Jonathan Dresner - 3/7/2005

I suspect that you're right about the citation of Plato, and I think that it overlooks the degree to which monarchy/aristocracy is about fattening oneself on the labors of other at "public" expense: it's quite hypocritical, of course, for a monarchist to attack democracy on the grounds that taxes are used for sometimes unproductive purposes.

However, I also think that the history of democracies in the 19th and 20th centuries hinges a great deal more on these kinds of "special interests" than we are normally willing to credit.

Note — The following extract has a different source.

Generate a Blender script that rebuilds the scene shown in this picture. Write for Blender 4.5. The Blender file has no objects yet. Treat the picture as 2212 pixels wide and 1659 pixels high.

Roderick T. Long - 3/7/2005

Often quoted, but I wonder whether it's true. The most famous historical case of democracy, Athens, had its share of problems, but it didn't fall over loose fiscal policy, it fell because it was conquered by the Macedonian empire. I'm no fan of democracy; as Herbert Spencer said, the divine right of parliaments is no improvement over the divine right of kings. But I wonder whether the claim that democracy always collapses into dictatorship is actually based on history or is just borrowed from Plato's assertion in the Republic. The other model people point to is the Roman Republic succumbing to Caesarism, but I don't think the Roman Republic was really a democracy -- even in whatever broad sense of "democracy" includes both ancient Athens and the contemporary U.S.


Roderick T. Long - 3/7/2005

L&P continues to mess up links, but this one should work:

http://www.spectator.co.uk/article.php?issue=2005-03-05&;id=5758


Sudha Shenoy - 3/7/2005

Sorry - my technical expertise is of the smallest.
http://www.spectator.co.uk/article.php?issue=2005-03-05&;id=5758.
Hope that's OK.


Jonathan Dresner - 3/6/2005

"A democracy cannot exist as a permanent form of government; it can only exist until the voters discover that they can vote themselves largesse from the public treasury. From that moment on, the majority always votes for the candidates promising them the most benefits from the public treasury, with the result that a democracy always collapses over loose fiscal policy, always followed by a dictatorship." -- Sir Alex Fraser Tytler (1747-1813; Prof. History, Edinburgh U.) (written pre 1776)


Sheldon Richman - 3/6/2005

Sudha--Do you have a link for the article?


William Marina - 3/6/2005

I can't think of any democracies in history, or urban, mass society empires, that have cut back to avoid decline.


Chris Westley - 3/6/2005

Sudha - The situation in the US is not that different. The Brookings Institution's Paul Light wrote a couple of years ago (in "The New True Size of Government", cf. http://www.brook.edu/dybdocroot/gs/cps/light20030905.pdf):

"The true size of government is neither good nor bad in an objective sense—it merely is the total workforce required to deliver the promises the federal government has made. According to a 1999 public opinion survey conducted by Princeton Survey Research Associates on behalf of the Center for Public Service, roughly two in five U.S. households contain someone who works either directly for the federal government, or indirectly through contracts, grants, or mandates."